All Levels All the Time
I advise not labeling your fitness level, or anybody else’s for that matter. What’s “beginner” anyway? Someone could have been taking Pilates class for years and still call themselves a beginner.
And what does “advanced” mean? I had a legit professional cyclist take my class last week. He raced in the Tour de France and had big sponsorship from a bike manufacturer, but he struggled to sit cross-legged at the starting line of yoga.
Fitness level is really hard to gauge. First off, we all have strengths and weaknesses. I just saw a toddler (wearing a diaper) run so fast in the playground, his mom couldn’t catch up to him!
Two, your physical state is dynamic. It changes from day to day, sometimes from hour to hour. Do you know, I’ll get out of breath very quickly if I am sleep deprived?
Three, fitness is nuanced and the most exciting parts of it can’t be quantified. I mean, no one ever thinks about being nice and bendy, or about breathing calmly (low slow flow!), and about having a naturally graceful gate. Many fit pros don’t think these attributes have anything to do with fitness level.

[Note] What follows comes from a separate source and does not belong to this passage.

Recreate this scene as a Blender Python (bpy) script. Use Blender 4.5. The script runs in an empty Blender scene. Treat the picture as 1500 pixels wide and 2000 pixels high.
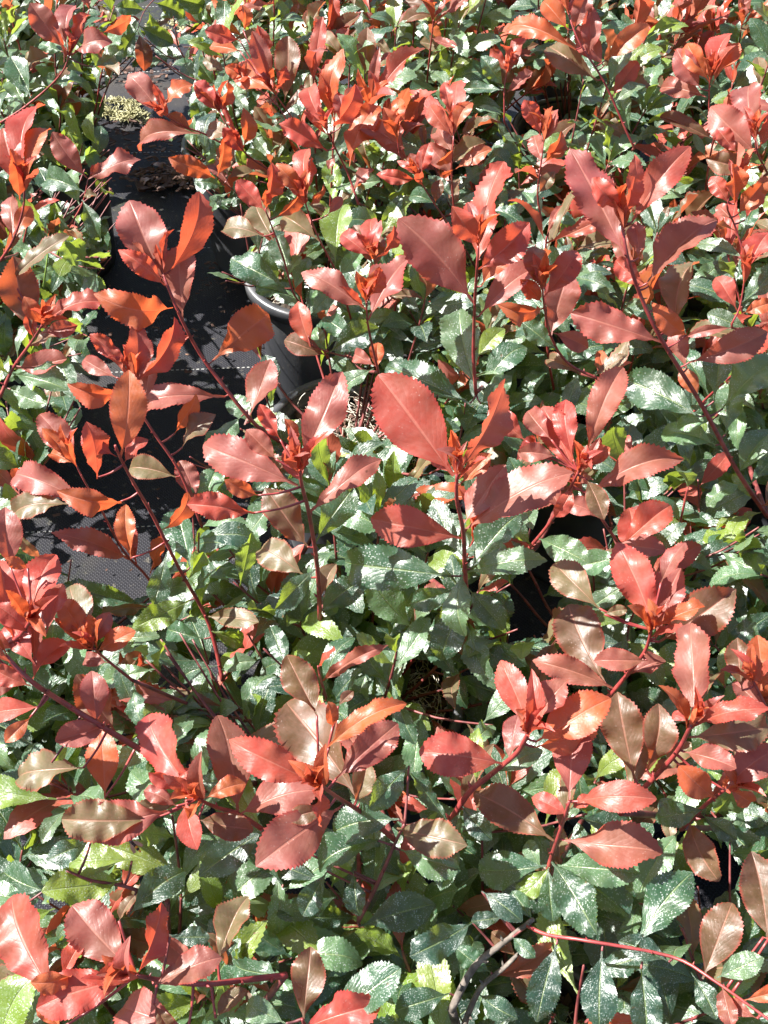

Oh, but they do! (And I’ll take a graceful gate over an 8minute mile any day….)
Then (and this is the one I really want to hammer home today), the deeper you and I dive into well-being, the more we realize the mind and the spirit need to be “fit” too. Yup, it’s all levels all the time, party people! We gotta meet ourselves where we’re at and throw those labels out the window.